Monday, October 1, 2012

Downmass

The word "stevedore" has a great heritage. It comes from the Spanish word "estevador," for "one who stuffs things." Being a stevedore was an occupation for many people working at seaports, where loads of cargo needed stuffing into the holds of freight ships.
Stevedores getting ready to stuff the stuff in with the other stuff on the ship.
 The job of stevedore shouldn't be confused with that of the longshoreman. Longshoremen unload freight ships, stacking the cargo on docks for delivery to warehouses. It's a different skill set, and actually made for two distinct unions during the 19th and 20th Centuries.

Most of us have only a cinematic understanding of  modern dock operations. We think not much has changed since the days of On the Waterfront, where burly, Vic Taybeck-looking guys would offload a ship full of wooden crates with hand-held freight hooks and hemp rope hoists.
If containerized shipping had been established in the 50's, maybe Lee J. Cobb
wouldn't have gotten into that big fist fight with Marlon Brando on the Hoboken docks.


The world's moved on, though. Since 1969, when the US Department of Defense established a standard size for containerized freight, a revolution in cargo transport has changed every job at ports throughout the world. Gone are the days of guys shoving wooden crates into excelsior-lined hulls. Today, the roles of both stevedore and longshoreman have been combined into that of crane operators, a mechanical method of loading and unloading ships without requiring a bunch of guys to crawl all over the cargo. While the number of folks employed by the dockside industry has declined, the amount of merchandise and material shipped worldwide has grown exponentially, expanding employment in related fields such as logistics, transportation, and warehousing.
Today: less Elia Kazan movies, more Denny's Claw games

All this leads up to something going on in outer space next week. On October 7th, SpaceX will launch the first production mission of its Dragon cargo ship to the International Space Station. The previous launch of Dragon was an experiment to see if the process would work - - this time, the cargo is for real.
SpaceX Dragon: this time, it's professional.

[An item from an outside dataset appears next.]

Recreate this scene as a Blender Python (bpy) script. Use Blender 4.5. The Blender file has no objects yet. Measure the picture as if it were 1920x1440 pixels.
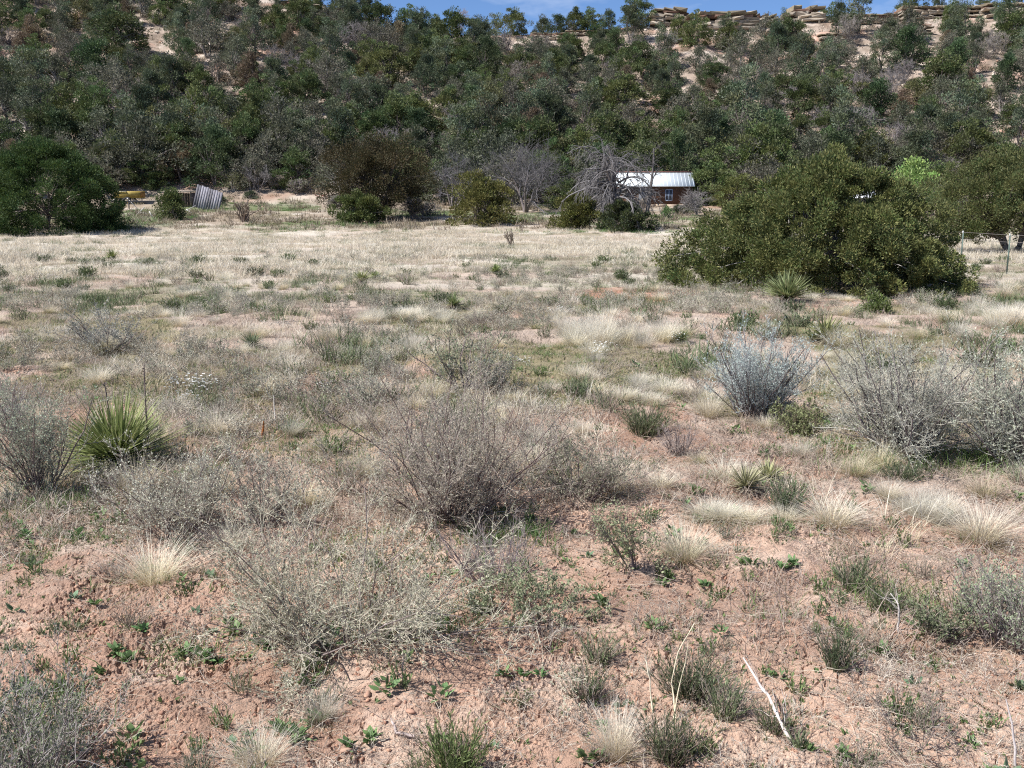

Why are the Dragon missions so important? Besides being the precursor to future manned American trips to the ISS, the Dragon is unique among its cargo-carrying rivals (Europe's ATV, Japan's H-III, and the stalwart Russian Progress modules) in that it not only can bring cargo to the ISS, but also bring equipment back to Earth. The other cargo ships are built for one-way trips. They don't have heat shields, parachutes, or any method of surviving re-entry. Even the manned ship, Soyuz, is only capable of returning less than 110 lbs of station equipment back to Earth, and that would only be small things that could fit through the Soyuz's narrow 27-inch hatch.
Puny 27" Soyuz hatch.

Dragon, by comparison, is a proverbial supertanker of downmass cargo. Instead of using the Soyuz probe-and-drogue connector, or even the Shuttle's old PMA linkup, the hatch to Dragon connects directly with any available Common Berthing Mechanism (CBM) port, which allows for a full 50-inch pass through width for equipment. H-III and ATV also use the CBM ports, but as I said before, they can't bring anything back home. The Dragon's downmass capacity (6,614 lbs) equals half the amount it can carry into orbit (13,228 lbs); in fact, this first production ship is going to bring more down than it carries up.
Un-be-freakin'-lievable 50" Dragon CBM hatch.
 How is this such a game changer? Simply, because it's brought the return of downmass capability to ISS operations back to the station program that's been missing since the retirement of the Shuttles last year. Experiments that didn't fit through Soyuz's tiny hatch, or weighed more than 110 lbs were stuck in orbit or doomed to fiery destruction in the old one-way cargo ships. Dragon, built specifically to accomodate the standard ISS experiment rack, makes possible the completion of dozens of station experiments that can now be studied back on Earth. Equipment is now capable of making round trips, so expensive, disabled hardware can be returned to Earth, repaired, and sent back into orbit on a future freight run - - all at a cost about 1/100th of a Shuttle mission.
Round-trip ticket, baby.


A dozen cargo missions by Dragon are scheduled for next year, followed by manned Dragon missions six months to a year after that. The routine-ness and simplicity of Dragon missions will finally make ISS missions safer and more affordable. Like its ocean-going counterpart, the two-way containerization of space cargo will change the economics of space -- for the better.